Explanation: non deterministic classifiers need to be evaluated with specific techniques e.g. EoT (Athalye et al., 2018) and mislead standard attacks. We suggest to use AA with version='rand', which inclueds APGD combined with EoT. Note that there might still be some random components in the network which however do not change the predictions or the logits beyond the chosen threshold.

Softmax output is given

Raised if the model outputs a probability distribution.
Explanation: AA expects the model to return logits, i.e. pre-softmax output of the network. If this is not the case, although the classification is unaltered, there might be numerical instabilities which prevent the gradient-based attacks to perform well.

Zero gradient

Raised if the gradient at the (random) starting point of APGD is zero for any image when using the DLR loss.
Explanation: zero gradient prevents progress in gradient-based iterative attacks. A source of it could be connected to the cross-entropy loss and the scale of the logits, but a remedy consists in using margin based losses (Carlini & Wagner, 2017; Croce & Hein, 2020). Vanishing gradients can be also due to specific components of the networks, like input quantization (see e.g. here), which do not allow backpropagation. In this case one might use BPDA (Athalye et al., 2018), which approximates such functions with differentiable counterparts, or black-box attacks, especially those, like Square Attack, which do not rely on gradient estimation.

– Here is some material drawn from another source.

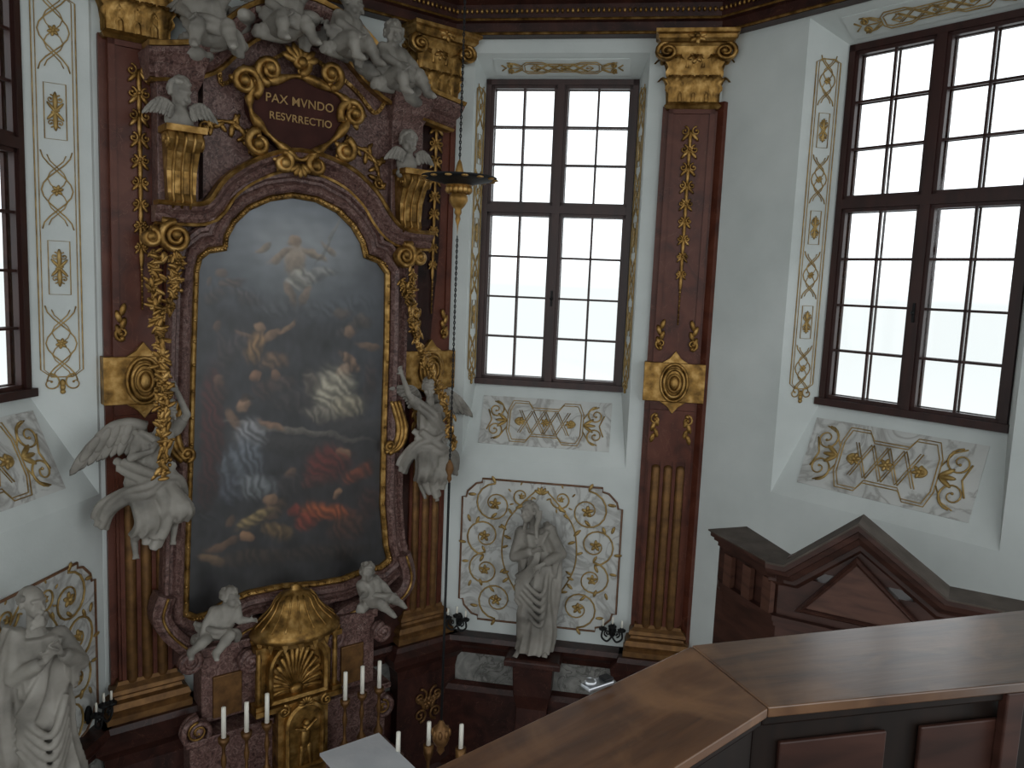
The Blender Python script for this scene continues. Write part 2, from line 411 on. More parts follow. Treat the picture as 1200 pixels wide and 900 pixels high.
def window(w,name,iu,iz,zt,label):
    y=REC; u0_,u1=iu;z0,z1=iz; um=(u0_+u1)/2; e=.07
    def grid(mb,y,d,hw,s):
        def bar(a,b,c,dd,y0,y1): mb.box(a,b,y0,y1,c,dd)
        for (a,b) in((u0_+e,um-.05),(um+.05,u1-e)):
            for (c,dz,nr) in((z0+.06,zt-.05,4),(zt+.05,z1-e,3)):
                bar(a,a+s,c,dz,y-d,y+d);bar(b-s,b,c,dz,y-d,y+d);bar(a,b,c,c+s,y-d,y+d);bar(a,b,dz-s,dz,y-d,y+d)
                m_=(a+b)/2; bar(m_-hw,m_+hw,c+s,dz-s,y-d*.5,y+d*.5)
                for k in range(1,nr):
                    zz=c+s+(dz-c-2*s)*k/nr; bar(a+s,b-s,zz-hw,zz+hw,y-d*.5,y+d*.5)
    mb=MB(w.M)
    mb.box(u0_,u0_+e,y-.05,y+.08,z0,z1);mb.box(u1-e,u1,y-.05,y+.08,z0,z1);mb.box(u0_,u1,y-.05,y+.08,z1-e,z1);mb.box(u0_-.03,u1+.03,y-.09,y+.08,z0-.02,z0+.06)
    mb.box(u0_+e,u1-e,y-.06,y+.05,zt-.05,zt+.05); mb.box(um-.05,um+.05,y-.055,y+.05,z0+.06,z1-e)
    grid(mb,y,.03,.013,.04)
    ob=mb.build(name,m_frame,kind="structure",label=label)
    g_=MB(w.M)
    g_.add([(u0_+e,y,z0+.05),(u1-e,y,z0+.05),(u1-e,y,z1-e),(u0_+e,y,z1-e)],[(0,1,2,3)],False)
    g_.build("glass",mg,parent=ob,label="clear window panes")
    mb=MB(w.M); grid(mb,y+.09,.02,.010,.045); mb.box(um-.05,um+.05,y+.07,y+.11,z0,z1); mb.box(u0_,u1,y+.07,y+.11,zt-.05,zt+.05)
    mb.build("outer_sash",m_case,parent=ob,label="second outer casement of thin glazing bars")
    mb=MB(w.M)
    mb.box(um-.012,um+.012,y-.075,y-.05,zt-1.25,zt-1.05); mb.ell((um,y-.085,zt-1.15),.022)
    mb.build("window_latch",m_black,parent=ob)
    return ob
wr=-REC
ic=(wC.hit(565,270,wr)[0],wC.hit(739,270,wr)[0]); izc=(wC.hit(645,452,wr)[1],wC.hit(658,94,wr)[1])
oc=(wC.hit(549,300,0)[0],wC.hit(748,300,0)[0]); ozc=(wC.hit(640,542,0)[1],wC.hit(655,62,0)[1])
ztc=wC.hit(652,246,wr)[1]
OC,IC=wallhole(wC,"wall_back",oc,ozc,ic,izc)
window(wC,"window_1",ic,izc,ztc,"tall dark-red casement window above gilded statue panel")
idd=(wD.hit(980,265,wr)[0],wD.hit(1196,250,wr)[0]+.11); izd=(wD.hit(967,472,wr)[1],wD.hit(992,56,wr)[1])
od=(wD.hit(926,300,0)[0],idd[1]+.2); ozd=(wD.hit(907,578,0)[1],wD.hit(945,22,0)[1])
OD,ID=wallhole(wD,"wall_right",od,ozd,idd,izd)
window(wD,"window_2",idd,izd,wD.hit(986,240,wr)[1],"large dark-red casement window with paired upper and lower sashes")
ia1=wA.hit(27,300,wr)[0]; ia=(ia1-2.0,ia1); oa1=wA.hit(110,300,0)[0]; oa=(ia[0]-.35,oa1)
iza=(wA.hit(30,462,wr)[1],izc[1]); oza=(wA.hit(114,580,0)[1],ozc[1])
OA,IA=wallhole(wA,"wall_left",oa,oza,ia,iza)
window(wA,"window_3",ia,iza,iza[0]+(ztc-izc[0]),"dark-red casement window beside gilded strapwork reveal")
mb=MB(wB.M); mb.add([(0,0,0),(wB.L,0,0),(wB.L,0,ZW),(0,0,ZW)],[(0,1,2,3)],False); mb.build("wall_altar",m_wall,kind="structure",label="plaster wall behind the high altar")
def to3(w,p): return w.M@V(p)
def revealstrip(w,O,I,i0,i1,W,name,label):
    a=(to3(w,O[i0])+to3(w,I[i0]))/2; b=(to3(w,O[i1])+to3(w,I[i1]))/2
    U=(to3(w,I[i0])-to3(w,O[i0])); U.z=0; 
    if w is wA or (i0 in(1,2)): U=-U
    zlo=max(to3(w,O[i0]).z,to3(w,I[i0]).z)+.12; zhi=min(b.z,to3(w,I[i1]).z,to3(w,O[i1]).z)-.12
    O_=V((a.x,a.y,zlo))
    T=frame3(O_,U,V((0,0,1)))
    c=w.P((O[0][0]+O[1][0])/2,1.0,0); 
    N=-(T.to_3x3()@V((0,1,0)))
    if N.dot(V((c.x,c.y,0))-V((a.x,a.y,0)))<0: T=frame3(O_,-U,V((0,0,1)))
    mb=MB(T@Matrix.Translation((0,-.008,0))); strip(mb,W,zhi-zlo)
    return mb.build(name,m_goldl,label=label,cat="wall ornament",group="gilded strapwork strips")
lab="tall strip of gilded strapwork with lattice and florets on window reveal"
revealstrip(wA,OA,IA,1,2,.36,"gilded_strip_ornament",lab)
revealstrip(wD,OD,ID,0,3,.28,"gilded_strip_ornament",lab)
revealstrip(wC,OC,IC,0,3,.28,"gilded_strip_ornament",lab)
revealstrip(wC,OC,IC,1,2,.28,"gilded_strip_ornament",lab)
def slopepanel(w,O,I,top,W,Hh,off,label,name):
    if top: a=(to3(w,O[3])+to3(w,O[2]))/2; b=(to3(w,I[3])+to3(w,I[2]))/2
    else: a=(to3(w,O[0])+to3(w,O[1]))/2; b=(to3(w,I[0])+to3(w,I[1]))/2
    d=V((w.d.x,w.d.y,0)); c=(a+b)/2+d*off
    Vv=(b-a) if not top else (a-b)
    T=frame3(c,d,Vv)
    e=empty(name,c,label,"wall ornament")
    mb=MB(T); mb.box(-W/2,W/2,-.012,.004,-Hh/2,Hh/2); mb.build("marble_panel",m_panel if not top else m_wall,parent=e)
    mb=MB(T@Matrix.Translation((0,-.018,0))); sillpan(mb,W,Hh); mb.build("gilded_relief",m_goldl,parent=e)
L1="white veined marble sill panel with gilded strapwork below window"
slopepanel(wC,OC,IC,False,1.72,.66,0,L1,"sill_panel")
slopepanel(wD,OD,ID,False,1.82,.78,-.03,L1,"sill_panel")
slopepanel(wA,OA,IA,False,1.8,.8,.06,L1,"sill_panel")
L2="narrow gilded scroll ornament on window soffit"
slopepanel(wC,OC,IC,True,1.7,.3,0,L2,"soffit_panel")
slopepanel(wD,OD,ID,True,1.8,.32,0,L2,"soffit_panel")
def wallpanel(w,cu,cz,W,Hh):
    T=w.M@Matrix.Translation((cu,0,cz)); e=empty("wall_panel",T@V((0,0,-Hh/2)),"veined marble wall panel framed by gilded foliate scrolls","wall panel")
    mb=MB(T); mb.prism([(p[0],p[2]) for p in outl(W/2,Hh/2,.2)],-.012,.002); mb.build("marble_panel",m_panel,parent=e)
    T2=T@Matrix.Translation((0,-.016,0))
    mb=MB(T2); mb.tube(outl(W/2,Hh/2,.2),.014,closed=True,seg=6); mb.build("panel_outline",m_brown,parent=e,label="thin reddish-brown outline moulding")
    mb=MB(T2); statpan(mb,W,Hh); mb.build("gilded_relief",m_goldl,parent=e)
a=wC.hit(540,650); b=wC.hit(726,650); zt_=wC.hit(635,566)[1]; zb_=wC.hit(630,732)[1]
wallpanel(wC,(a[0]+b[0])/2,(zt_+zb_)/2,b[0]-a[0],zt_-zb_)
ra_=wA.hit(110,700)[0]; zt2=wA.hit(100,645)[1]
wallpanel(wA,ra_-.95,zt2-1.0,1.9,1.85)
mb=MB(); mb.add([(-9,-7,0),(12,-7,0),(12,13,0),(-9,13,0)],[(0,1,2,3)],False); mb.build("floor",m_floor,kind="structure",label="stone chapel floor")
mb=MB(); mb.add([(-9,-5,ZW),(12,-5,ZW),(12,12.5,ZW),(-9,12.5,ZW)],[(0,1,2,3)],False); mb.build("ceiling",m_ceil,kind="structure",label="unseen plaster ceiling over the apse, extended over the nave to limit sky light")  # out of view; carried past the apse to hold back light from above
plan=[wA.o,cL,cM,cR,cR+dD*6.5]
def plansweep(mb,prof,pts=plan):
    n=len(pts); vs=[];m=len(prof)
    for i in range(n):
        a=(pts[i]-pts[i-1]).normalized() if i>0 else (pts[1]-pts[0]).normalized()
        b=(pts[i+1]-pts[i]).normalized() if i<n-1 else a
        na=V((a.y,-a.x));nb=V((b.y,-b.x));k=(na+nb).normalized();k=k/max(.4,k.dot(na))
        for o_,z in prof: q=pts[i]+k*o_; vs.append((q.x,q.y,z))
    fs=[(i*m+j,i*m+j+1,(i+1)*m+j+1,(i+1)*m+j) for i in range(n-1) for j in range(m-1)]
    mb.add(vs,fs,False)
CAPH=.80; ZC=ZT+CAPH
mb=MB(); plansweep(mb,[(0,ZC),(.16,ZC),(.16,ZC+.14),(.2,ZC+.16),(.2,ZC+.34),(.26,ZC+.38),(.26,ZC+.42),(.14,ZC+.44),(.14,ZC+.8),(.25,ZC+.86),(.32,ZC+.95),(.5,ZC+1.0),(.5,ZC+1.12),(.6,ZC+1.2),(.6,ZC+1.26),(0,ZC+1.28)])
ent=mb.build("trim_1",m_dark,kind="structure",label="dark red marble entablature")
mb=MB()
for o_,z,r in((.17,ZC+.02,.016),(.21,ZC+.17,.014),(.27,ZC+.4,.022),(.34,ZC+.93,.02)):
    plansweep(mb,[(o_,z-r),(o_+r,z),(o_,z+r)])
for w in(wB,wC,wD,wA):
    mb.T=w.M; n=int(w.L/.06)
    for i in range(n): mb.ell(((i+.5)*w.L/n,-.22,ZC+.26),(.02,.02,.028),q=(6,4))
mb.build("gilded_bead_moulding",m_gold,parent=ent)
mb=MB(); plansweep(mb,[(0,ZB-.3),(.2,ZB-.3),(.22,ZB-.36),(.2,ZB-.42),(.15,ZB-.48),(.12,ZB-.56)])
plansweep(mb,[(.12,ZB-.95),(.2,ZB-.98),(.24,ZB-1.04),(.24,ZB-1.12),(.18,ZB-1.15),(.18,.45),(.3,.4),(.3,0)])
mb.build("trim_2",m_dark,kind="structure",label="dark red marble dado mouldings")
mb=MB(); plansweep(mb,[(.12,ZB-.5),(.12,ZB-1.0)]); mb.build("trim_3",m_grey,kind="structure",label="grey veined marble dado band")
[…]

Square Attack improves the robustness evaluation

Raised if Square Attack reduces the robust accuracy yielded by the white-box attacks.
Explanation: as mentioned by Carlini et al. (2019), black-box attacks performing better than white-box ones is one of the hints of overestimation of robustness. In this case one might run Square Attack with higher budget (more queries, random restarts) or design adaptive attacks, since it is likely that the tested defense has some features preventing standard gradient-based methods to be effective.

Optimization at inference time (only PyTorch models)

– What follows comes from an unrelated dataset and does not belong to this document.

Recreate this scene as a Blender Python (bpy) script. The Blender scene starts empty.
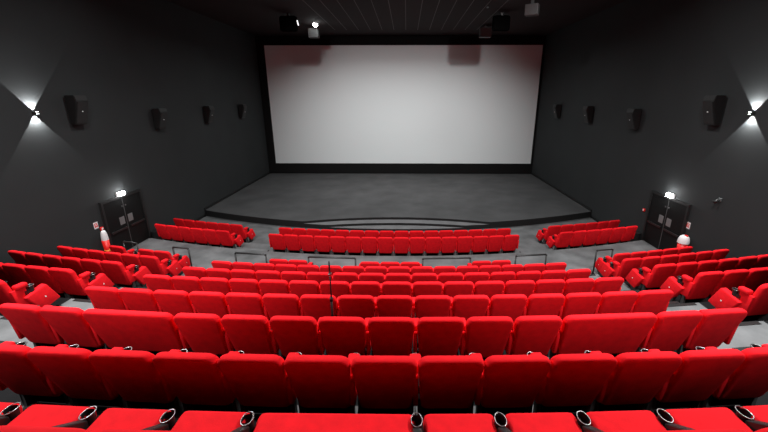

Raised if standard PyTorch functions for computing the gradients are called when running inference with the given classifier.
Explanation: several defenses which include some optimization loop in the inference procedure have appeared. While AA can give a first estimation of the robustness, it is necessary in this case to design adaptive attacks, since such models usually modify the input before classifying it, which requires specific techniques for evaluation. Note that this check is non trivial to make automatic, and we invite the user to be aware that AA might be not the best option to evaluate dynamic defenses.